Christina Hull Paxson '82

Honors Seminar
Paxson is currently the Hughes-Rogers Professor of Economics and Public Affairs at Princeton University's Woodrow Wilson School and chair of the Department of Economics. Economic development and health are the focus of her research and teaching.

I returned to Swarthmore in 1995 as an external examiner for the honors seminar in economic development. It's always a joy to visit the campus in the spring - it is incredibly beautiful - but it was especially fulfilling to come back in this role. The Honors Program had been the best part of my Swarthmore education. I loved the luxury of having long stretches of time between seminars for independent study. I learned an incredible amount from discussing seminar papers with my peers and professors. The Honors Program set me on the road to becoming an educator and a researcher.

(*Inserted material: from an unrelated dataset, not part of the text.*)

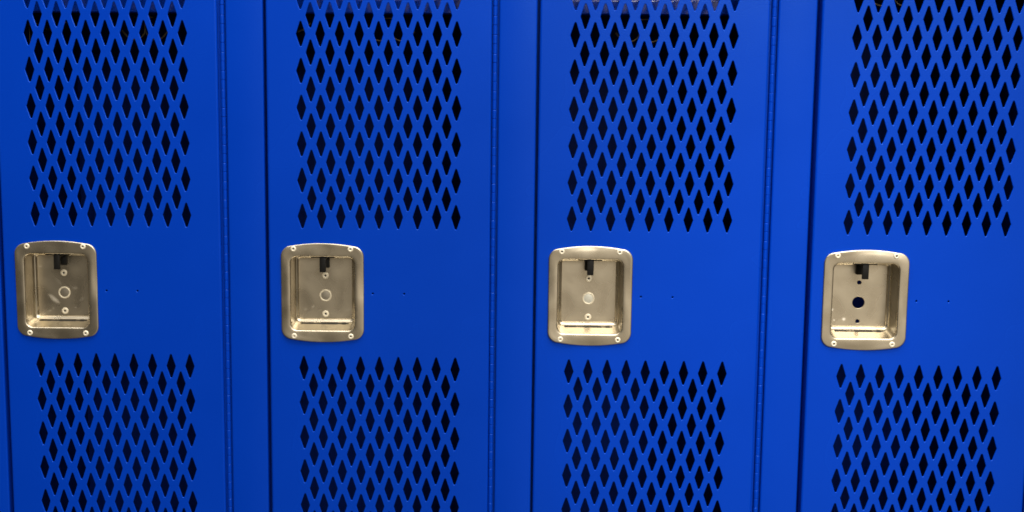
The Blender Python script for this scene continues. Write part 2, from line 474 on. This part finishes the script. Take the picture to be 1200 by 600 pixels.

Preparing for and taking the honors exams was one of the most intense yet satisfying intellectual experiences I've ever had, and gave me confidence that my decision to pursue a graduate degree in economics was not a mistake.

Being an external examiner, 13 years after graduation, re-affirmed my belief in the value of the Honors Program. Not wanting to sell Swarthmore students short, I wrote a very challenging exam. In fact, I was a little worried that I'd made it too challenging - perhaps, during the years since leaving the College, I had developed an inflated view of the capabilities of Swarthmore students. I was not disappointed by the results, however. The students had mastered a large body of material and were able to apply economic tools to the analysis of complex problems of economic development. The best part of being an examiner was talking to the students during the orals. Each of them looked like I remember feeling toward the end of my own honors exams - somewhat frazzled after weeks of studying, and a little nervous. However, all of them were able to discuss the material with maturity and confidence. Over the course of their undergraduate education, these students had become scholars. It was a privilege to be part of their culminating academic experience at Swarthmore.